Exercise task
Count every line that has "hexa" in it and give the total, nothing more.

Provided material
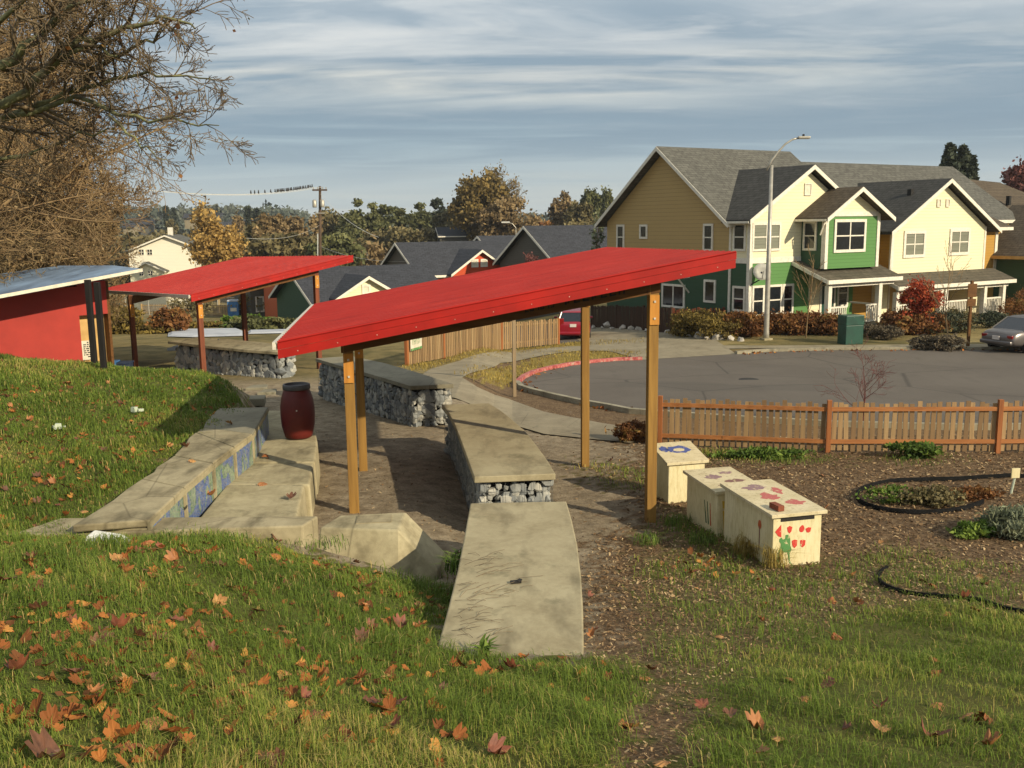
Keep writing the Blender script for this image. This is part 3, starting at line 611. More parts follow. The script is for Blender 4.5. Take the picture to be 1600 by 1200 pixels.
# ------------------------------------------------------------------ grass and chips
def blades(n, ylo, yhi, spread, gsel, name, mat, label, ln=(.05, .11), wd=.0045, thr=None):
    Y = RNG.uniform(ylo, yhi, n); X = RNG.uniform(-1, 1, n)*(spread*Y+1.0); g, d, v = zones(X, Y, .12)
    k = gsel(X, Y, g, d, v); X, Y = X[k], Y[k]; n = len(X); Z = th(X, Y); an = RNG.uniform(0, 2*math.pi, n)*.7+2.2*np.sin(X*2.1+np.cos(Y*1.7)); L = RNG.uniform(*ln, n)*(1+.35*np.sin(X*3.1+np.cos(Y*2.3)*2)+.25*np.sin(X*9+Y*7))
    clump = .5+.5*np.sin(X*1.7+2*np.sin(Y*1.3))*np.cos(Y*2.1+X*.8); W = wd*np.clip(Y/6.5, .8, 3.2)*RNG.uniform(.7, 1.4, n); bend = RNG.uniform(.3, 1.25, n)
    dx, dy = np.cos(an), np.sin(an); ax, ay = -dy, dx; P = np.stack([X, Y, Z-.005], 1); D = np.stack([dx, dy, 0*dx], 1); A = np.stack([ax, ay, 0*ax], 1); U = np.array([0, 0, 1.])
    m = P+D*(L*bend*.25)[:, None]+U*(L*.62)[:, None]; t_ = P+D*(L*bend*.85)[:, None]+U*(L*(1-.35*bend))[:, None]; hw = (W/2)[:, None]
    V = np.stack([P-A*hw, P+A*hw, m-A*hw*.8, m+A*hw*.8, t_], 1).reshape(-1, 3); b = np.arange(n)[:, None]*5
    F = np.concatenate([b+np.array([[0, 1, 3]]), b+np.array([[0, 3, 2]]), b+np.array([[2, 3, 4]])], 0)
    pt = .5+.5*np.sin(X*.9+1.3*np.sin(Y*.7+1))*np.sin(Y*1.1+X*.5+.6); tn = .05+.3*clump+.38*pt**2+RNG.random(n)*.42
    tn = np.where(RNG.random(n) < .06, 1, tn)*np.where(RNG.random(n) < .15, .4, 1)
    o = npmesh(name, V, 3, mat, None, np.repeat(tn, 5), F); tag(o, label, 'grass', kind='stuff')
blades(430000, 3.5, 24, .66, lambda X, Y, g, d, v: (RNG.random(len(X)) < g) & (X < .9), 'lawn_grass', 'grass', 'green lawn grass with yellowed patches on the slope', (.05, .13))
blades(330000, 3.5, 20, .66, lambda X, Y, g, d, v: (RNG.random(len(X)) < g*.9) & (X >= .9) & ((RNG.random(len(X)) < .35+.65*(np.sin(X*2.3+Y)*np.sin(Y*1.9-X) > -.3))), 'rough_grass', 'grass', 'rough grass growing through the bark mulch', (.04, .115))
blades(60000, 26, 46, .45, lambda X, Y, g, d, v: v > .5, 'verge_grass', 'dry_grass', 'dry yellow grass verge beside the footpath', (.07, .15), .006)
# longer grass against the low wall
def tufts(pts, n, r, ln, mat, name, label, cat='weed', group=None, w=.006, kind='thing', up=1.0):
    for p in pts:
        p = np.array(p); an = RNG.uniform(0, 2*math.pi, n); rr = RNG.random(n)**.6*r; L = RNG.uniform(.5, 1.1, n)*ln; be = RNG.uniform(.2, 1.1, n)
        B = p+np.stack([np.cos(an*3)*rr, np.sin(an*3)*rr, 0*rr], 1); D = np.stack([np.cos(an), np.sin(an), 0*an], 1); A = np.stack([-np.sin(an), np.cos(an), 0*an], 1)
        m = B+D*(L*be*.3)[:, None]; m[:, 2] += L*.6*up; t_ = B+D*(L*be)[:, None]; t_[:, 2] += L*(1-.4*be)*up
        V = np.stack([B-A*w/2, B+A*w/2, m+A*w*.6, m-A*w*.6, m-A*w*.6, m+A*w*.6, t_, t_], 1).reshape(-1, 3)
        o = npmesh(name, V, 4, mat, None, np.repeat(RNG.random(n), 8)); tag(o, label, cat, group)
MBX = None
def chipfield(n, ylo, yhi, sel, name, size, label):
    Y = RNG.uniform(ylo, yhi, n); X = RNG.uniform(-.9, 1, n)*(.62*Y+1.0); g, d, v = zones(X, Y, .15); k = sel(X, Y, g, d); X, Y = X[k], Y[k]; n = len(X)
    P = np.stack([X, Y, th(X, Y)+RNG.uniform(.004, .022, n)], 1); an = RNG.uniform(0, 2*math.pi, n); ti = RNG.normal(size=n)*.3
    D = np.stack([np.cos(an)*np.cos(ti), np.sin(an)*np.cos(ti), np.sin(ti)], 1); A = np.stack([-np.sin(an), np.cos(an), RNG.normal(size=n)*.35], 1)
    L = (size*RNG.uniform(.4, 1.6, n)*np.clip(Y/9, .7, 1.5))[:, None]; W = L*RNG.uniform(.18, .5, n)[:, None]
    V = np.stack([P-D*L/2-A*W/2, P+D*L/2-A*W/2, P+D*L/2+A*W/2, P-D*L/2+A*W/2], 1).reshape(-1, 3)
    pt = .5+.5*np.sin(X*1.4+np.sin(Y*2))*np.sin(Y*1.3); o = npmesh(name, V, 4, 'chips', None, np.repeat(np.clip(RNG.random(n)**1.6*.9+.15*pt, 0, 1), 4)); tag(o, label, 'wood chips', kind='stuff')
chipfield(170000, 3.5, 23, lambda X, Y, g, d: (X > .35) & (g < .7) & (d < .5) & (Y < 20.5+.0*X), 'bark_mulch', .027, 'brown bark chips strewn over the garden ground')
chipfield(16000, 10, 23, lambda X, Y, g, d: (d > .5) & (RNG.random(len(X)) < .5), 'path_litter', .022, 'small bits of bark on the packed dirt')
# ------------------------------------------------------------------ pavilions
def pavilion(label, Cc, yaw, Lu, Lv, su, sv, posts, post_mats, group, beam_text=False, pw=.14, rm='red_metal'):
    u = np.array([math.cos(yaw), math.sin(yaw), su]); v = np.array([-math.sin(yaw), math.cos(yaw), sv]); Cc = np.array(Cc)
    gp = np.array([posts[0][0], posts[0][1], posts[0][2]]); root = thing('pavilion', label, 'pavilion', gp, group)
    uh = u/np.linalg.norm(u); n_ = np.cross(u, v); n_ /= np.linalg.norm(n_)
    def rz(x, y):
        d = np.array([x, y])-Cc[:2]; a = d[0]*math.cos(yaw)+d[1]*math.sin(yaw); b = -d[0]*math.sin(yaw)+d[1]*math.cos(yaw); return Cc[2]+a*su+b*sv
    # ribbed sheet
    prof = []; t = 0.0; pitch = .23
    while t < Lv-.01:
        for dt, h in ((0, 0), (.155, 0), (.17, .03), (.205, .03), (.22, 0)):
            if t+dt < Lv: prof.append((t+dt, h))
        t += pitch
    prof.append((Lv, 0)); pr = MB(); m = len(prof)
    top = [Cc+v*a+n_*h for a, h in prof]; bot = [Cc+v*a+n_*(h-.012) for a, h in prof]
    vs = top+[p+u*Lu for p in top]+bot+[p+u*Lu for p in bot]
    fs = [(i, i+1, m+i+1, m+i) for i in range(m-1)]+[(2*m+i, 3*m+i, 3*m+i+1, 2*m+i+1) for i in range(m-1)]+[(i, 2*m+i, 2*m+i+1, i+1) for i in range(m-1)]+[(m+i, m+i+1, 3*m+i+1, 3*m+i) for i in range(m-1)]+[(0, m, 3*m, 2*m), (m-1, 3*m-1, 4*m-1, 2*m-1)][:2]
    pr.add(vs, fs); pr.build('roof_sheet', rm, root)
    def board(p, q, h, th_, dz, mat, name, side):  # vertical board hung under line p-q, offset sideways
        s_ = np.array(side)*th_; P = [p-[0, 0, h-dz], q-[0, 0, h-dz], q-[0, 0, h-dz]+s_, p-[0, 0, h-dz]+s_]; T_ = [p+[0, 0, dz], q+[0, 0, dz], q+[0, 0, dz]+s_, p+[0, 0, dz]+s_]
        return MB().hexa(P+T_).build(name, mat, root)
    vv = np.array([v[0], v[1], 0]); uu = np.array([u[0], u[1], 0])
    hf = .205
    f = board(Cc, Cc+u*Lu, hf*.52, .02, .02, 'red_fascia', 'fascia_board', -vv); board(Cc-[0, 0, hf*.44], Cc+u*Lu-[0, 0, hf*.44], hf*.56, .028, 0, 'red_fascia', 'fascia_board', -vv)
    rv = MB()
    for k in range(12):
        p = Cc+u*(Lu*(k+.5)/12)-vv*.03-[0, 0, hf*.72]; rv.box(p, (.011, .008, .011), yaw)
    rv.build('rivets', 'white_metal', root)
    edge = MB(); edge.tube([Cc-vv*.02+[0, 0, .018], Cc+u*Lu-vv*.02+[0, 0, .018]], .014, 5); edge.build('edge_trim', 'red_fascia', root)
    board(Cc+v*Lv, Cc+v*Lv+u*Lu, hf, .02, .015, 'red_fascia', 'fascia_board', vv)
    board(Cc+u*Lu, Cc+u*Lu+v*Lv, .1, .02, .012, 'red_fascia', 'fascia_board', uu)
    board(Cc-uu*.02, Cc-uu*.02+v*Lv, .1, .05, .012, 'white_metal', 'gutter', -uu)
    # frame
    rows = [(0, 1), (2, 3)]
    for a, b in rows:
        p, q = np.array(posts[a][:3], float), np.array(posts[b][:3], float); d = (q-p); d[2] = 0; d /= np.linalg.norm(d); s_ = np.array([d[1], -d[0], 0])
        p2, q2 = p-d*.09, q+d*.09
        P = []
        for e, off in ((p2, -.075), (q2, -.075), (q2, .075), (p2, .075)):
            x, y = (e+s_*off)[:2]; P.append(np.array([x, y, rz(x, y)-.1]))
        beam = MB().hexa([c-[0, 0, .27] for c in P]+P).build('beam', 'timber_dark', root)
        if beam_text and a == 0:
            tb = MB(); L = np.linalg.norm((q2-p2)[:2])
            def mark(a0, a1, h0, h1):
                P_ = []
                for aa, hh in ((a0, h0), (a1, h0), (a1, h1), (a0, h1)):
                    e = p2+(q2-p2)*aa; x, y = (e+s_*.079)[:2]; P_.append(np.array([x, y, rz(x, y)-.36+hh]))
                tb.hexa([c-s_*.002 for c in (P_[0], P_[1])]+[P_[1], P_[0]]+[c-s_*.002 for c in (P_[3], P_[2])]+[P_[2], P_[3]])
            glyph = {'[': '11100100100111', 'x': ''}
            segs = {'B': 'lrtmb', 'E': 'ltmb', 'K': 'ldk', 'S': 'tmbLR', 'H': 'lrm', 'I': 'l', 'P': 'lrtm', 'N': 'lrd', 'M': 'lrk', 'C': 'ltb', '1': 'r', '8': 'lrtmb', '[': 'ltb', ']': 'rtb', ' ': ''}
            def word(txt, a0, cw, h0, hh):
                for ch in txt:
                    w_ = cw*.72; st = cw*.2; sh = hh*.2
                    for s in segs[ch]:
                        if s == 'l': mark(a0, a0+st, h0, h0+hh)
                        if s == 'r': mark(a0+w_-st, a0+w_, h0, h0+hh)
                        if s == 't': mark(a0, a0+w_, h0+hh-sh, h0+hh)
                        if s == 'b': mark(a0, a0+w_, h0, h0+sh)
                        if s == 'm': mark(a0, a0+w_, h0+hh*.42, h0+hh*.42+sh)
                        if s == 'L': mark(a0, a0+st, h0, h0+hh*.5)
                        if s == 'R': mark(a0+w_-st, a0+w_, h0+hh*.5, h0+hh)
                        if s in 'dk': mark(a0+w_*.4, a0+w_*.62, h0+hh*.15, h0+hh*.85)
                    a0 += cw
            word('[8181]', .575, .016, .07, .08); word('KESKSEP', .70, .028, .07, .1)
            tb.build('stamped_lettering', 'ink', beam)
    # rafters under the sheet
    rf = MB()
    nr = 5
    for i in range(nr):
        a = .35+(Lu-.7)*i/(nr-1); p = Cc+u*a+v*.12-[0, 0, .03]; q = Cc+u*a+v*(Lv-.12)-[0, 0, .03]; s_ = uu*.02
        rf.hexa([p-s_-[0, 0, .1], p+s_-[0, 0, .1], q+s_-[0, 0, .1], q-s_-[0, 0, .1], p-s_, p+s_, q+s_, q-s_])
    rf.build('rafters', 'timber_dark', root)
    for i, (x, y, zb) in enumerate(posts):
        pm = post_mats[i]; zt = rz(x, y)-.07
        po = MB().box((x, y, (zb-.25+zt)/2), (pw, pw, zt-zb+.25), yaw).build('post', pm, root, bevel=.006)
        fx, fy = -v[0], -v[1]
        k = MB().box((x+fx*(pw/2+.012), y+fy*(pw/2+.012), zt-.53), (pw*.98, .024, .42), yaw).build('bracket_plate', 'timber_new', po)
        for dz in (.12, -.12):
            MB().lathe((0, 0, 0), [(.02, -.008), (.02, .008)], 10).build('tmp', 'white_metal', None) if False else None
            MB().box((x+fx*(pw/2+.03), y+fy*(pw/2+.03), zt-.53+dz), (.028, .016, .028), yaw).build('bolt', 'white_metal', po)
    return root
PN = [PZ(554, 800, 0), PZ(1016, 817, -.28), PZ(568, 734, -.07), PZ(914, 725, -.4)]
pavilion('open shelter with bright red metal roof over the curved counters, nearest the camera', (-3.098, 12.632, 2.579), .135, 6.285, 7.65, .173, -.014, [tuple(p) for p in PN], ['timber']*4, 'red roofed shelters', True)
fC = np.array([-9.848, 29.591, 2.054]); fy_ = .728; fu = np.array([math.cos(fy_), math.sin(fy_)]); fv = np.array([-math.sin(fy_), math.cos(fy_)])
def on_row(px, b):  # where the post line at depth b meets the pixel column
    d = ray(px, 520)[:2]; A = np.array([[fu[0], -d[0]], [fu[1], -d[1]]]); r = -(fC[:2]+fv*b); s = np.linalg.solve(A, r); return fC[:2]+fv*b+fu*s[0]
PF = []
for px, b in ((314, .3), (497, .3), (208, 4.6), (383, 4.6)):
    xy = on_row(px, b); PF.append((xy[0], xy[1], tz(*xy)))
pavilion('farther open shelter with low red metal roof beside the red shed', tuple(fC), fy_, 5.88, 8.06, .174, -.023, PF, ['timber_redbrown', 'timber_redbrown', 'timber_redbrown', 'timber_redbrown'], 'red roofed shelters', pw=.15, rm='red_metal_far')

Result
4